Simulated rainfall was applied to several tillage systems on two soil types at slopes ranging from 1.6 to 10%. These experiments were conducted 0 to 10 days after planting corn in a corn-soybean rotation, and for fallow treatments, the experiments were conducted during the second growing season in which the soil was maintained in a fallow and relatively weed-free condition. Soil surface geometry was recorded using a pin-type rillmeter. Mean rill width, wetted perimeter, and hydraulic radius for each tillage system were characterized as functions of rill cross-sectional area using nonlinear regression.
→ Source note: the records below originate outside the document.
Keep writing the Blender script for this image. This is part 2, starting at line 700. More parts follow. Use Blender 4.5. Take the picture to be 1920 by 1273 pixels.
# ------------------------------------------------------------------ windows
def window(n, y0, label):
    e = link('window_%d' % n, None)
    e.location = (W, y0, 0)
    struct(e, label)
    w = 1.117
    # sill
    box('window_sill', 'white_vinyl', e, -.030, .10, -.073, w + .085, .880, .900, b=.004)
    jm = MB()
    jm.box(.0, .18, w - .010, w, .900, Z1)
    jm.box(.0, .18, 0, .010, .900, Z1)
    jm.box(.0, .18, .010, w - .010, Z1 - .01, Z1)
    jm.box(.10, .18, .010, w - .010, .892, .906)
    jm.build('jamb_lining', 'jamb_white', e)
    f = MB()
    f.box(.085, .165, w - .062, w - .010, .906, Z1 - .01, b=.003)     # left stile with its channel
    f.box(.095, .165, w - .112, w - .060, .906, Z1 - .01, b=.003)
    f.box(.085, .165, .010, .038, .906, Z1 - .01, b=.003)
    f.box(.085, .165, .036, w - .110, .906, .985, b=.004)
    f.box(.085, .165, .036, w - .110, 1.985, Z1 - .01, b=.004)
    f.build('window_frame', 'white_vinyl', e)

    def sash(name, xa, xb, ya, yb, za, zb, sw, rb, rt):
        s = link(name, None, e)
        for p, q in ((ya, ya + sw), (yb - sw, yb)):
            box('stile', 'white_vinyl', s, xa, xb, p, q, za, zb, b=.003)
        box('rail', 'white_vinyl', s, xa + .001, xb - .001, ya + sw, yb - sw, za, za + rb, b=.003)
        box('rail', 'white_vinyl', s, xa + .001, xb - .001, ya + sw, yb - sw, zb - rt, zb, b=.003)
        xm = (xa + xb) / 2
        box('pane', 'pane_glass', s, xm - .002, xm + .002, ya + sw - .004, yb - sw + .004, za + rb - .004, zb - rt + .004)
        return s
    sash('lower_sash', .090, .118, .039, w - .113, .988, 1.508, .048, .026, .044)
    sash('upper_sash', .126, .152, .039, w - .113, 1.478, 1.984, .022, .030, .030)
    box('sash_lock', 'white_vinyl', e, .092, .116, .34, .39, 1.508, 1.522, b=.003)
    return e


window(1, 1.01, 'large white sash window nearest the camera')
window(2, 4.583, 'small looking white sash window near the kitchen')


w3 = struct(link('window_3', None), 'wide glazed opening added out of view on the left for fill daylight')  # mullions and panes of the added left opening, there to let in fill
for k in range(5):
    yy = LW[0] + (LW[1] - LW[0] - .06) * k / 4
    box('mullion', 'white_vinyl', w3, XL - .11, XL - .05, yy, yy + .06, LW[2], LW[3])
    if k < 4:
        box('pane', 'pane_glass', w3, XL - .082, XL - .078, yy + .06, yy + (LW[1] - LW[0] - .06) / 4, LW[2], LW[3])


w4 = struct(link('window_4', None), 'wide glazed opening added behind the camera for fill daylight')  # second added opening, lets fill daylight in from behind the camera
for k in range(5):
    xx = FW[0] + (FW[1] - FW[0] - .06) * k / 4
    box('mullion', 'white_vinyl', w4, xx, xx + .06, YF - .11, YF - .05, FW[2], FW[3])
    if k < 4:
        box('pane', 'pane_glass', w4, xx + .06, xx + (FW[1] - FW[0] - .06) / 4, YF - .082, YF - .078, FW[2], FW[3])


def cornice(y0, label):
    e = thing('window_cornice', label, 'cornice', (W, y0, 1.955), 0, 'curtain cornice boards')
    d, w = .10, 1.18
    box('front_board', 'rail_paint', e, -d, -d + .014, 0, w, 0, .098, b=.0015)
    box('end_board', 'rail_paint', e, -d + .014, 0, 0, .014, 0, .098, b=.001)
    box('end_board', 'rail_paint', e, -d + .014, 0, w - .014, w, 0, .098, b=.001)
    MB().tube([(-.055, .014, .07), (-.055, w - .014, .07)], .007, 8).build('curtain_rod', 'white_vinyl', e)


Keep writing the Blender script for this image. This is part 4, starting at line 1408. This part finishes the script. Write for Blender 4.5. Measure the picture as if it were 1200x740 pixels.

In the Catlin soil, rills appeared to widen as erosion progressed. In the Tama soil, rills appeared to become deeper with reduced width per unit of cross-sectional flow area as erosion progressed. Estimated mean rill widths were related to measured runoff rates and compared to rill width equations reported by Gilley et al. (1990) and Elliot (1988). The equation of Elliot appeared to be a better predictor of mean rill widths. For tillage systems with crop residue cover ranging from 15 to 54% in the Tama soil, both equations tended to underestimate rill width by 20 to 36%. In multiple linear regression equations, estimated mean rill width and hydraulic radius accounted for 2 to 20% of the variation in measured sediment discharge. These regression equations suggested that a 25% increase in rill width would lead to a 25 to 50% reduction in sediment discharge.